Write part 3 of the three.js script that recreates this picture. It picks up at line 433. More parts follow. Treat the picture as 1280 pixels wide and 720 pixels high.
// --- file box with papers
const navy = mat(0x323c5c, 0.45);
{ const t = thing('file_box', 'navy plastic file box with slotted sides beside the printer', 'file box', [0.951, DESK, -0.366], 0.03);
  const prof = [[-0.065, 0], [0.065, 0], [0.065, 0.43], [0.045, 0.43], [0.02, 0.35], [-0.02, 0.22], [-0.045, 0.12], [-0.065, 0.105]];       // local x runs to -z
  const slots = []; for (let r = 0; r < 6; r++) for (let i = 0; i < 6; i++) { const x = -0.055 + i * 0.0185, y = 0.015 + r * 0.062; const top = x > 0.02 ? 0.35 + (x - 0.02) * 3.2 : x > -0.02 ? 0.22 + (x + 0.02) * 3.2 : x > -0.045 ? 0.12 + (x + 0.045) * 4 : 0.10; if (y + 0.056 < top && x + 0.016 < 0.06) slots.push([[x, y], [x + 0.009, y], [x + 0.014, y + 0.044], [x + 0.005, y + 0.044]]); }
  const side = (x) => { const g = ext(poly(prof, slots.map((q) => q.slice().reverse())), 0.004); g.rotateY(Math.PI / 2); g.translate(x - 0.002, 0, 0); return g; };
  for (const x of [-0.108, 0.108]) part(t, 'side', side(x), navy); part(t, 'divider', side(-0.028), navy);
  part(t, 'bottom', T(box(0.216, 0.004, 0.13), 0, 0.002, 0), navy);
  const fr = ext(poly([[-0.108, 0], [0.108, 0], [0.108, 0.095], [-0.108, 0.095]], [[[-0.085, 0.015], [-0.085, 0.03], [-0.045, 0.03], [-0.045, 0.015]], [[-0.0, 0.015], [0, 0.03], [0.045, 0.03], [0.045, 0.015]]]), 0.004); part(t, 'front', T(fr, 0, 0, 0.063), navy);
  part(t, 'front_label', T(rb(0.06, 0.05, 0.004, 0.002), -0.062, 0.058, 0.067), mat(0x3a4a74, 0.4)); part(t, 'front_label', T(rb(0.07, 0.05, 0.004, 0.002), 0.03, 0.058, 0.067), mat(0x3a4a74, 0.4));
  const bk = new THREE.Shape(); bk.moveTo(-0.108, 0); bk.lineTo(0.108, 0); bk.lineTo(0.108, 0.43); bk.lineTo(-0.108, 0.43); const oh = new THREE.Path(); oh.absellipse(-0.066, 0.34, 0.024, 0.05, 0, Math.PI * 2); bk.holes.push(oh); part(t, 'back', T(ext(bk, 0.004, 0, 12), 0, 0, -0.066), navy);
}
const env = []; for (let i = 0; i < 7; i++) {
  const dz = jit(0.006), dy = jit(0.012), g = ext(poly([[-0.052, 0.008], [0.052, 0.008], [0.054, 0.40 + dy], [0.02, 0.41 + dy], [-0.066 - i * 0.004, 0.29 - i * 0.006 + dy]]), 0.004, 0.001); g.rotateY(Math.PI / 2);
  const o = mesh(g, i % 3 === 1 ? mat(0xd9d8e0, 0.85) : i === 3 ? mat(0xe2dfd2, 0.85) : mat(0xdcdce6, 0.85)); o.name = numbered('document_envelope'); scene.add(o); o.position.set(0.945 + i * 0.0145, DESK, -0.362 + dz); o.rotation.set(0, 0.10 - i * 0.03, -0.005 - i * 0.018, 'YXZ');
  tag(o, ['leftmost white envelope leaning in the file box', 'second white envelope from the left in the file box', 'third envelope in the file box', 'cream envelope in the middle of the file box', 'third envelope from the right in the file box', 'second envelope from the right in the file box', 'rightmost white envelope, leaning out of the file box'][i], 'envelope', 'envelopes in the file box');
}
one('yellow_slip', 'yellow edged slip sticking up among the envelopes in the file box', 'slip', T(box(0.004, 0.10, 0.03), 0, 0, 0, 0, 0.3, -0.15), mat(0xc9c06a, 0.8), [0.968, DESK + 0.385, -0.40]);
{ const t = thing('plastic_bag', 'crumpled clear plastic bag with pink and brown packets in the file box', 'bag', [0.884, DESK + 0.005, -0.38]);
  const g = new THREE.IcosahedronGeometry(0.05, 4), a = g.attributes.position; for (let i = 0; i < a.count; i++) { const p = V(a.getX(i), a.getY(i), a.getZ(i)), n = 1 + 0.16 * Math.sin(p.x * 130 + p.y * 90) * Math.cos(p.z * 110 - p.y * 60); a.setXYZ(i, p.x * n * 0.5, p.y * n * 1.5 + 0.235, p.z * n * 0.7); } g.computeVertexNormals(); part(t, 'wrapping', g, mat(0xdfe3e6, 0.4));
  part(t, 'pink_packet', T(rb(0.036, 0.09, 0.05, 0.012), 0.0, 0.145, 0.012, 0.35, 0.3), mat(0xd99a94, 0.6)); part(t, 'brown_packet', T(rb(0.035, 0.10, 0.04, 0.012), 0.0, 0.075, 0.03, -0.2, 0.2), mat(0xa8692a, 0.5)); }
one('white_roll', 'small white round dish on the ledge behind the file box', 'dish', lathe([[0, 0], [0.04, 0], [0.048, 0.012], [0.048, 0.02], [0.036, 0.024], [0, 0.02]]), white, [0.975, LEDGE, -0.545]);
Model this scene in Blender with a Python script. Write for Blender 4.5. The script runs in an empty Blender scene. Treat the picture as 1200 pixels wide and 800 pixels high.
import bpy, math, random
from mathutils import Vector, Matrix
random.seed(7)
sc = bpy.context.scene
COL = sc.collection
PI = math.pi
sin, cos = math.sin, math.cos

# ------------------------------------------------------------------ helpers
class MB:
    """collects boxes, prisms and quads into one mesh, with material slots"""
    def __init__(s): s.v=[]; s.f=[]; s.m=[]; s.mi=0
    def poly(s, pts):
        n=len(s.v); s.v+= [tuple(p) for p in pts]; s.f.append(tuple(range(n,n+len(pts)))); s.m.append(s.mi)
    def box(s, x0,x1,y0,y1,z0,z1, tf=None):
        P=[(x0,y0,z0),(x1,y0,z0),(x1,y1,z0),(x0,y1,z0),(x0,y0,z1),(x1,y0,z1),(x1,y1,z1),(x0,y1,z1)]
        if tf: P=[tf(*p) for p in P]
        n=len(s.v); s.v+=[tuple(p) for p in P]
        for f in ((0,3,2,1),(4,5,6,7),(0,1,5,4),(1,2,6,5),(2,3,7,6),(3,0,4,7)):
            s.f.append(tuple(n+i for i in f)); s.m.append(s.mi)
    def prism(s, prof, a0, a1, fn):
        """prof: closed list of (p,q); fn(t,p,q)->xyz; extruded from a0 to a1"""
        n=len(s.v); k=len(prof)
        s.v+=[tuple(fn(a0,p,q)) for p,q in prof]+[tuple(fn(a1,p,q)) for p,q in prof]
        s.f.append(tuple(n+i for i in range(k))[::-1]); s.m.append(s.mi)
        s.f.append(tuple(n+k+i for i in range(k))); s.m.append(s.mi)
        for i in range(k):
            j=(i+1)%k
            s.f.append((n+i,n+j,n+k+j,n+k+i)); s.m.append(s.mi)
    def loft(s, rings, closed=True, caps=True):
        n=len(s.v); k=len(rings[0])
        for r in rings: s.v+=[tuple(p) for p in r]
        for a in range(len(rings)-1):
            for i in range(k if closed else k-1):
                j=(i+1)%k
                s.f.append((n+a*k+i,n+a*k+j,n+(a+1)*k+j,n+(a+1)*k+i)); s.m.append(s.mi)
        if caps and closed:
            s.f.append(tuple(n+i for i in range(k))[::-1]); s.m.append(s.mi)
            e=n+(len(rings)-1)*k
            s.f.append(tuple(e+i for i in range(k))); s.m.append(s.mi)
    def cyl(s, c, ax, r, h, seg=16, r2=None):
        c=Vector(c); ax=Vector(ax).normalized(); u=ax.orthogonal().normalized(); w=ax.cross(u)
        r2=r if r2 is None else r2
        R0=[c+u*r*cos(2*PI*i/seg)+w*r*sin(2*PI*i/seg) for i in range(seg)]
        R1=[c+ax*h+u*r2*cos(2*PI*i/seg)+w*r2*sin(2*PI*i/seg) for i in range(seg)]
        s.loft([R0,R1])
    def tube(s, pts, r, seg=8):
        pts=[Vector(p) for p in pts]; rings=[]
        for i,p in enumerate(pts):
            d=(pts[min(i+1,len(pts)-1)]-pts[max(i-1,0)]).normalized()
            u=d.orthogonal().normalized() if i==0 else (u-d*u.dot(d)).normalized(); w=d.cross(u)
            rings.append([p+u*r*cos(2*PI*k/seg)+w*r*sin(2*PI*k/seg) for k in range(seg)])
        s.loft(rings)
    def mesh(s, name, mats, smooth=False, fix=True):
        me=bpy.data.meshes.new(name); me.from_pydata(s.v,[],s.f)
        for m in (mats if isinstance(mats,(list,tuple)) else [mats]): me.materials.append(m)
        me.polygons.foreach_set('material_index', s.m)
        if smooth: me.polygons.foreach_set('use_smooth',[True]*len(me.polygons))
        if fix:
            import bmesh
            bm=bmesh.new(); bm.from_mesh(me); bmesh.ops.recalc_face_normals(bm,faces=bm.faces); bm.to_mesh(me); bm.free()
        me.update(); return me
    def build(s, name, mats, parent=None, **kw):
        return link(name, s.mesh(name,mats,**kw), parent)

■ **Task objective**
What is the number of lines holding the word "Write"? State it alone.

■ **The response**
2